Typically, knowledge about where to search
for information on the history of crime and criminology is passed from
researcher to researcher through networking or supervisory relationships, or,
perhaps more frequently, found through assiduous reading and citation chaining
or by concerted browsing. Online aggregations of digital finding aids from a
variety of institutions can also be helpful, though these descriptions are not
organized or labelled according to possible research topics and often tend to
be very broad.
The Primary Source Directory would provide
researchers in this field with a system where they could share information
about where to find useful primary evidence in the form of descriptions and
links mapped onto current maps of geographical areas, beginning with London.
Researchers and information repositories would be free to share information
about the resources available in repositories, including for example, contact
information for the repository and details about the relevant information found
there.
The York University Library will host a
system which will store this information in a searchable database and map it
onto current maps of the region.

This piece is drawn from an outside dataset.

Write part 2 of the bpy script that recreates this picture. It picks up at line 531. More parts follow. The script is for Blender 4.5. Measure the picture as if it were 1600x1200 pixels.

It is possible that the system could have many
contributors or that the librarian could input this information directly.
Ideally, this system could be a way of connecting with researchers, expanding
support to new graduate students, increasing the library’s digital services,
and offering support to scholars even when they are working away from the
University.
Some researchers may not want to invest the
time and effort into submitting this information, but it is hoped that at least
some scholars will use this system as a way of passing on knowledge to future
scholars and current students. In terms of use, it would be particularly
helpful to researchers who are looking for institutions to approach about
finding primary resources, especially researchers who are near the beginning of
their projects, who are just entering the field, or who need inspiration or
help finding new or different sources of information. In effect, this GIS
service would likely function as both a planning tool to facilitate research
trips or research requests and a sort of inspirational browsing wherein
researchers can look at available institutions and the types of
subject-specific information that they hold to get new ideas about what sorts
of records they might like to look at (parish registers with entries about
orphans?, inmate letters regarding health and sanitation within the
institution?, etc).
In the future, if this mapping of primary
resources and repositories is successful in both inputting new sources and
institutions and in providing scholars at York with useful, subject specific
information about primary sources, it could be expanded to include historical
maps. By overlaying the data about repositories onto historical maps, the
Primary Source Directory GIS tool may provide information and context about
where that institution or resource was located during different periods. Of
course, this expansion could only be applied to those institutions which had
custody of the records during the period that the map was originally created.
It is also useful to note that the Locating
London’s Past website, a project related to the Old Bailey Online and London
Lives, also includes data mapping of primary evidence (as opposed to
institutional information) to 2 historical maps and this tool can be a very
useful way of visualizing primary sources.[1]